All over the world, the most senior war commanders largely only design how to win the war and command their troops to execute the plan. They hardly venture to the warfront. But apart from the unprecedented commitment of the Buhari administration in seeing to the end of the Boko Haram insurgency,  one of the key reasons the war has been won is the quality of the people appointed by the government to lead the armed forces.

For example, Lieutenant General Tukur Yusufu Buratai, the Chief of Army Staff whose troops do most of the dangerous work,  has since made a habit of spending lots of time with soldiers in the trenches. The very day he was appointed to his current post in July 2015, Buratai moved  out of Abuja to the war front in the North-east, a move that helped change the course of the war and marked the beginning of the end of Boko Haram terrorists group’s insurgency. The troops reasoned that if their Chief of Army Staff, who can choose to remain and operate from his air conditioned office, can leave it all, abandoning his family as they all did, and stake his life to be with them, they have every reason to do more and win the war.
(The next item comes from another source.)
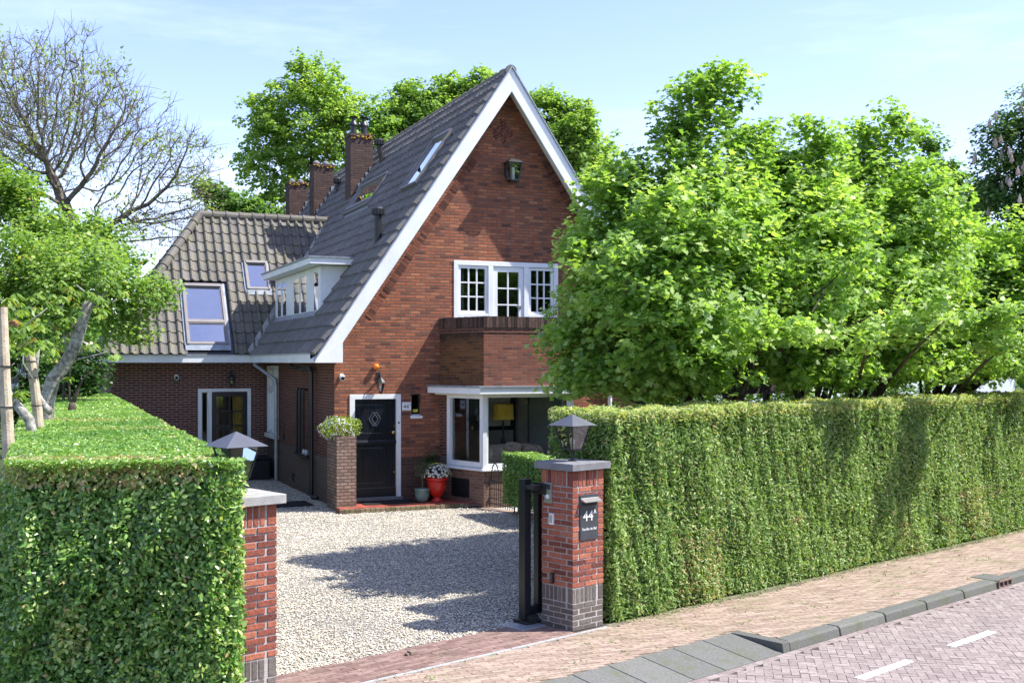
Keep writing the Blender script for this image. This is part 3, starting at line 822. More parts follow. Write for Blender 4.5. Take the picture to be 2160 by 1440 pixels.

In other words, the acts of unprecedented bravery and selflessness by Buratai helped reduce a complex theory into practical steps. Whereas the perennial critics were rushing to their towns and choice capitals of the world to spend their Sallah and Christmas breaks with their beloved families, he chose to spend it in the trenches with the troops, eating the same food and drinking the same water as them. Now every senior army officer has taken a cue from the Chief of Army Staff.

Now Boko Haram terrorists are like the drowning man who will cling to anything to keep afloat. They go for soft-targets in desperation to appear to be in business, just as Al-Qaeda, Taliban and other international terrorist groups that have been defeated by the strongest military in the world still go for similar targets to appear to be relevant. Perhaps, it is their way of attracting continuous funding from their sponsors.

• Gaya is the Vice President of the Nigerian Guild of Editors.